I have to cease this story at this point.  I had an all together different ending to this message.  But I found at the 8:15 o’clock service I have not time to present it.  We shall begin there the next message, and we shall hear the cries of those who died.  We shall listen to their witness sealed in blood.  We shall read somewhat of what they had to say, a little fragment preserved by the Holy Spirit here, a little incident kept by the grace of God there.  These, these who kept alive and true the flaming truth of the Word of God that is never bowed, that is never burned, that is never destroyed, and that cannot die [Isaiah 40:8]. 

O Lord, as I pour through the musty pages of these old musty books, and as I read of the testimony of these martyrs, and as I listen to their cries and their pleas, as I watch the destruction of their homes and their children, I bow my head over those old books.  I close my eyes.  O God was it from such hands and was it from such sacrifice that we enjoy the incomparable blessings that enrich our lives today? 

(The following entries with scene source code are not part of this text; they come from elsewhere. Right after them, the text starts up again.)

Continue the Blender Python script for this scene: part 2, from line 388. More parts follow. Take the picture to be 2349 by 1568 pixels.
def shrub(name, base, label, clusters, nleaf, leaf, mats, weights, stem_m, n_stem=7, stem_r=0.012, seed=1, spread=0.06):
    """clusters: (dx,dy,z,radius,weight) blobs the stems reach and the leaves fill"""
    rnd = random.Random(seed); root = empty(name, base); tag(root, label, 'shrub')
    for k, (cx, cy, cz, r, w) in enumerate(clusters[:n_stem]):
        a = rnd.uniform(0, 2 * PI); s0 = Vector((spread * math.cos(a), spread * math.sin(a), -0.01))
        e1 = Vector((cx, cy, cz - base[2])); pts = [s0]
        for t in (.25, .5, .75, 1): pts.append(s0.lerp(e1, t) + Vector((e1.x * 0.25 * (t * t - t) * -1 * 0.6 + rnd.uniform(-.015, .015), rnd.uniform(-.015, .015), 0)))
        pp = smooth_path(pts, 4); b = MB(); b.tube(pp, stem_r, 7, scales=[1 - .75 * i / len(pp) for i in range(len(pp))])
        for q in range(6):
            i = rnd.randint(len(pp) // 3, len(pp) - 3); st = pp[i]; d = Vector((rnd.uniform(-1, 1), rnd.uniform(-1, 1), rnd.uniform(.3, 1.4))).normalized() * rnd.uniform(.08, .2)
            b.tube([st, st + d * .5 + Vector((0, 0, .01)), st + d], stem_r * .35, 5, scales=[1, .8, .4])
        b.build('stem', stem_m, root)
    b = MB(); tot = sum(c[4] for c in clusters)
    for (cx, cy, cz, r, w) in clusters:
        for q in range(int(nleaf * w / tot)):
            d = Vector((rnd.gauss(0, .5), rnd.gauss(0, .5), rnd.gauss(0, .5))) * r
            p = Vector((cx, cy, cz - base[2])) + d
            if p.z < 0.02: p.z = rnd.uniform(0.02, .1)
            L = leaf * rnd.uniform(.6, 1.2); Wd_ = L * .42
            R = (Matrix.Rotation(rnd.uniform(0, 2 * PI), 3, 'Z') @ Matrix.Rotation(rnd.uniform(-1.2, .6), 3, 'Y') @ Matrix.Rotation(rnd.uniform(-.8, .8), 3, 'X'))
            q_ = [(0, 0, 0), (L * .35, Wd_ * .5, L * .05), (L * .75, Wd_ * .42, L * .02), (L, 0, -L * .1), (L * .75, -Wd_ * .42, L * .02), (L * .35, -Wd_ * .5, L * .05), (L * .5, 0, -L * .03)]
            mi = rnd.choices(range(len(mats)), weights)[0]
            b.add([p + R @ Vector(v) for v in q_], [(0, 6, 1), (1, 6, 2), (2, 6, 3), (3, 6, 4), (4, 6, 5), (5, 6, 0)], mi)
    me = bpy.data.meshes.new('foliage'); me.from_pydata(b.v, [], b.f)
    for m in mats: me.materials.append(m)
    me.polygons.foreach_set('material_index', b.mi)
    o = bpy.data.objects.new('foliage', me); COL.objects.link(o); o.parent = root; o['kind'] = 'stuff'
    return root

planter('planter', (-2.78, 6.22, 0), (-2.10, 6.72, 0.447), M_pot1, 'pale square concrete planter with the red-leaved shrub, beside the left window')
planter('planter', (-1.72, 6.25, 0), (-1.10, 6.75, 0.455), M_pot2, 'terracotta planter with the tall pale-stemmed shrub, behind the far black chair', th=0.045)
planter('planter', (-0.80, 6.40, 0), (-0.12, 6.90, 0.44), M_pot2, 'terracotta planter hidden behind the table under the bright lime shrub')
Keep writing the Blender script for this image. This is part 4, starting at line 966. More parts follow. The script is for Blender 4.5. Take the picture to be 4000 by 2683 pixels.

How could we forget?  And how could we be indifferent to so great a heritage?  

 

The Son of God goes forth to war, 

A Kingly Crown to gain;  

His blood-red banners stream afar, 

Who follows in His train?  

 

A noble army, men and boy,  

The matron and the maid,  

Around the Savior’s Throne rejoice,  

In robes of light arrayed.  

 

They climbed the steep ascent of Heaven, 

Through peril, toil and pain; 

O God, to us may grace be given 

To follow in their train!   

[“The Son of God Goes Forth to War,“ by Reginald Heber] 

 

While we sing our hymn of appeal, somebody you to give your heart in trust and in faith to the Lord Jesus [Romans 10:8-13], a family you to come into the fellowship of the church [Hebrews 10:24-25], one somebody, a couple somebody as God shall say the word, lead the way, open the door, make it now, make it this morning, come.  In the balcony round, there is time and to spare, come.  On the lower floor into the aisle and down to the front, “Here I am, pastor, I give you my hand.  I give my heart to God.”  Make it now.  Make it now; while we stand and while we sing.